### [YOUR INSTRUCTIONS]
Report every line below that holds the word "scene".

### [MATERIAL]
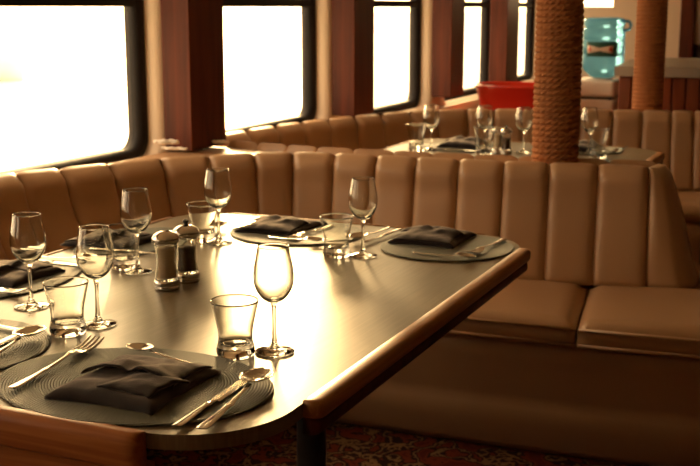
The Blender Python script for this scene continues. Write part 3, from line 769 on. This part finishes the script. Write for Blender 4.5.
# water cooler
t = thing('water_cooler', 'white water dispenser cabinet left of the bar counter, below a blue bottle', 'water dispenser', (-1.485, 7.22, 0))
bm = bmesh.new(); box(bm, -.135, .135, -.14, .14, .002, .775, .02, 3); obj('cabinet_body', bm, M['white'], t, False)
bm = bmesh.new(); box(bm, -.137, .137, -.145, .14, .785, .888, .022, 3); lathe(bm, [(0, .880), (.10, .880), (.095, .897), (.06, .900), (0, .898)], 32); obj('top_housing', bm, M['white'], t, False)
bm = bmesh.new(); box(bm, -.128, .128, -.135, .13, .774, .786); obj('seam_strip', bm, M['black'], t, False)
bm = bmesh.new(); lathe(bm, [(0, 0), (.009, 0), (.009, .02), (0, .022)], 16); bmesh.ops.rotate(bm, cent=(0, 0, 0), matrix=Matrix.Rotation(PI / 2, 3, 'X'), verts=bm.verts); bmesh.ops.translate(bm, vec=(.115, -.145, .78), verts=bm.verts); obj('tap_knob', bm, M['black'], t)
t = thing('water_bottle', 'large translucent blue water bottle standing on the white dispenser', 'water bottle', (-1.452, 7.22, .8985))
bm = bmesh.new()
prof = [(0, 0), (.05, 0), (.075, .008), (.118, .045)]
for z in (.06, .135, .15, .225, .24, .30): prof += [(.128, z), (.128, z + .008), (.122, z + .014)] if z in (.135, .225) else [(.128, z)]
prof += [(.119, .305), (.119, .318), (.127, .328), (.127, .350), (.118, .366), (.09, .373), (0, .373)]
prof.sort(key=lambda p: p[1]); prof = [(0, 0)] + [p for p in prof if p[0] > 0 and p[1] < .3731] + [(0, .373)]
lathe(bm, prof, 48); obj('bottle_body', bm, M['blue'], t)
def arc_patch(bm, R, a0, a1, z0, z1, n=20, th=.001, shape=None):
    top, bot = [], []
    for i in range(n + 1):
        a = math.radians(a0 + (a1 - a0) * i / n); f = shape(i / n) if shape else 1; zc = (z0 + z1) / 2; h = (z1 - z0) / 2 * f
        top.append([((R + th) * math.cos(a), (R + th) * math.sin(a), zc - h), ((R + th) * math.cos(a), (R + th) * math.sin(a), zc + h)])
        bot.append([(R * math.cos(a), R * math.sin(a), zc - h), (R * math.cos(a), R * math.sin(a), zc + h)])
    slab_grid(bm, top, bot)
lb_ = None
bm = bmesh.new(); arc_patch(bm, .129, 228, 322, .135, .225, 24); lb_ = obj('label', bm, M['lab_green'], t); lb_['label'] = 'dark green label with a pale bow-shaped emblem'
bm = bmesh.new(); arc_patch(bm, .1303, 234, 308, .155, .205, 24, shape=lambda u: .35 + .65 * abs(2 * u - 1) ** .8 * (1 if .04 < u < .96 else .6)); obj('emblem', bm, M['lab_cream'], lb_)
bm = bmesh.new()
for a in (241, 300): arc_patch(bm, .1315, a - 5, a + 5, .166, .196, 10, shape=lambda u: max(.05, math.sqrt(max(0, 1 - (2 * u - 1) ** 2))))
obj('emblem_dots', bm, M['lab_red'], lb_)
bm = bmesh.new(); tube(bm, smooth_curve([(.100, -.03, .35), (.145, -.03, .352), (.165, -.03, .335), (.160, -.03, .305), (.122, -.03, .295)], 5), .010); obj('carry_handle', bm, M['blue'], t)
# low locker carrying the red tub
t = thing('locker', 'low cream locker against the window wall, under the red tub', 'locker', (-1.84, 6.85, 0))
bm = bmesh.new(); box(bm, -.36, .20, -.25, .19, .002, .60, .01); obj('locker_body', bm, M['paint'], t, False)
bm = bmesh.new(); box(bm, -.38, .215, -.27, .205, .601, .625, .006); obj('locker_top', bm, M['paint'], t, False)
t = thing('plastic_tub', 'wide red plastic tub with a rolled rim behind the farther banquette', 'tub', (-1.865, 6.82, .626))
bm = bmesh.new(); G = []
for k, z in ((.76, 0), (.80, .01), (.90, .12), (.985, .225), (1.03, .232), (1.035, .240), (1.0, .246), (.965, .24), (.87, .12), (.77, .016), (0.001, .014)):
    G.append([(.275 * k * math.copysign(abs(math.cos(a)) ** .7, math.cos(a)), .21 * k * math.copysign(abs(math.sin(a)) ** .7, math.sin(a)), z) for a in [2 * PI * i / 48 for i in range(48)]])
V = skin_grid(bm, G, closed_v=True); bm.faces.new(V[0]); bm.faces.new(V[-1]); obj('tub_body', bm, M['red'], t)
# dark cupboard at the far right and white pipe
t = thing('tall_cupboard', 'dark wooden tall cupboard frame at the far right behind the counter', 'cupboard', (-1.24, 9.0, 0))
bm = bmesh.new(); box(bm, 0, .10, -.01, .28, .002, ZC - .01, .004); box(bm, .70, .80, -.01, .28, .002, ZC - .01, .004); box(bm, .1, .7, -.01, .28, .002, .9, .004); box(bm, .1, .7, .24, .28, .9, ZC - .01); obj('cupboard_frame', bm, M['mahogany_y'], t, False)
bm = bmesh.new(); box(bm, .101, .699, -.012, .235, .901, .925); obj('shelf', bm, M['mahogany_y'], t, False)
bm = bmesh.new(); lathe(bm, [(0, 0), (.045, 0), (.05, .01), (.05, .09), (.03, .12), (.015, .13), (0, .131)], 24); o = obj('jug', bm, M['black']); o.location = (-1.10, 9.10, .926); tag(o, 'small dark jug in the cupboard under the white roll', 'jug')
bm = bmesh.new(); lathe(bm, [(0, 0), (.055, 0), (.055, .62), (0, .62)], 32); o = obj('paper_roll', bm, M['cotton']); o.location = (-1.10, 9.10, 1.058); tag(o, 'tall white roll standing at the right photo edge in the dark cupboard', 'roll')
# small pale cloths on the ledge beside the first pillar
def cloth_roll(lb, x, y, z, rz, L, r):
    bm = bmesh.new(); pts = [(-L / 2 + L * i / 12, .004 * math.sin(i), r * .8 + .002 * math.sin(i * 1.7)) for i in range(13)]
    tube(bm, pts, [r * (.72 + .28 * math.sin(PI * i / 12)) for i in range(13)], 14)
    for v_ in bm.verts: v_.co.z = max(0, v_.co.z * .8 + .0015 * noise.noise(v_.co * 90))
    o = obj('rolled_cloth', bm, M['cotton']); o.location = (x, y, z); o.rotation_euler = (0, 0, rz); tag(o, lb, 'cloth', 'small rolled cloths on the ledge')
cloth_roll('small pale rolled cloth on the ledge at the left foot of the widest pillar', -2.245, 3.44, .848, .5, .085, .013)
cloth_roll('flat pale folded cloth lying on the ledge in front of the widest pillar', -2.20, 3.42, .832, .2, .10, .008)
cloth_roll('tiny pale rolled cloth on the ledge right of the widest pillar', -2.15, 3.66, .832, .5, .06, .009)

# ------------------------------------------------------------------ outside
bm = bmesh.new(); vs = [bm.verts.new(p) for p in ((-400, -200, -1), (200, -200, -1), (200, 600, -1), (-400, 600, -1))]; bm.faces.new(vs)
o = struct('water', bm, M['sea']); o.name = 'sea_surface'; o['kind'] = 'stuff'; o['label'] = 'pale glaring sea outside the windows'; o['category'] = 'sea'
t = thing('motorboat', 'faint pale motorboat lying on the glaring water outside the nearest window', 'boat', (-27.3, 28.0, -1.05), math.radians(40))
bm = bmesh.new(); G = []
for i in range(13):
    u = i / 12; w = .95 * (1 - (u ** 3)) ** .6 + .01; sheer = .75 + .35 * u * u; x = -3 + 6 * u
    G.append([(x, -w, sheer), (x, -w * .95, sheer * .55), (x, -w * .6, .06), (x, 0, 0), (x, w * .6, .06), (x, w * .95, sheer * .55), (x, w, sheer)])
V = skin_grid(bm, G, closed_v=True); bm.faces.new(V[0]); bm.faces.new(V[-1]); obj('hull', bm, M['boat'], t)
bm = bmesh.new(); box(bm, -1.6, .9, -.6, .6, .75, 1.35, .15, 3); obj('cabin', bm, M['boat'], t)

# ------------------------------------------------------------------ light, camera
SUN_AZ = math.radians(30); SUN_EL = math.radians(12.2)   # azimuth left of +Y
sd = Vector((-math.sin(SUN_AZ) * math.cos(SUN_EL), math.cos(SUN_AZ) * math.cos(SUN_EL), math.sin(SUN_EL)))
L = bpy.data.lights.new('sun', 'SUN'); L.energy = 4.0; L.angle = math.radians(9); L.color = (1.0, .66, .30)
lo = bpy.data.objects.new('sun', L); C.objects.link(lo); lo.rotation_euler = sd.to_track_quat('Z', 'Y').to_euler()
w = bpy.data.worlds.new('World'); bpy.context.scene.world = w; w.use_nodes = True; nt = w.node_tree; nt.nodes.clear()
out = N(nt, 'ShaderNodeOutputWorld'); bg = N(nt, 'ShaderNodeBackground'); tc = N(nt, 'ShaderNodeTexCoord')
dt = N(nt, 'ShaderNodeVectorMath', operation='DOT_PRODUCT'); dt.inputs[1].default_value = sd
nt.links.new(tc.outputs['Generated'], dt.inputs[0])
r = ramp(nt, dt.outputs['Value'], [(0, (.30, .225, .15)), (.3, (.56, .41, .26)), (.7, (.72, .51, .29)), (.93, (.82, .57, .29)), (1, (.90, .63, .32))])
nt.links.new(r.outputs[0], bg.inputs[0]); bg.inputs[1].default_value = 9.
nt.links.new(bg.outputs[0], out.inputs[0])

cam = bpy.data.cameras.new('camera'); co = bpy.data.objects.new('camera', cam); C.objects.link(co)
co.location = (0, 0, 1.33); co.rotation_euler = (math.radians(90 - 11.261), 0, math.radians(23.876))
cam.sensor_width = 36; cam.lens = 1130 / 700 * 36; cam.clip_start = .05; cam.clip_end = 2000
cam.dof.use_dof = True; cam.dof.focus_distance = 1.80; cam.dof.aperture_fstop = 9.5
sc = bpy.context.scene; sc.camera = co
sc.view_settings.view_transform = 'Standard'; sc.view_settings.look = 'None'; sc.view_settings.gamma = 1; sc.view_settings.use_curve_mapping = False
sc.view_settings.exposure = 0.52
try:
    cy = sc.cycles; cy.use_denoising = True; cy.denoiser = 'OPENIMAGEDENOISE'; cy.max_bounces = 14; cy.transmission_bounces = 12; cy.transparent_max_bounces = 12
    cy.glossy_bounces = 6; cy.diffuse_bounces = 5; cy.sample_clamp_indirect = 12; cy.blur_glossy = .6
except Exception: pass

### [THE RESULT]
The Blender Python script for this scene continues. Write part 3, from line 769 on. This part finishes the script. Write for Blender 4.5.
w = bpy.data.worlds.new('World'); bpy.context.scene.world = w; w.use_nodes = True; nt = w.node_tree; nt.nodes.clear()
sc = bpy.context.scene; sc.camera = co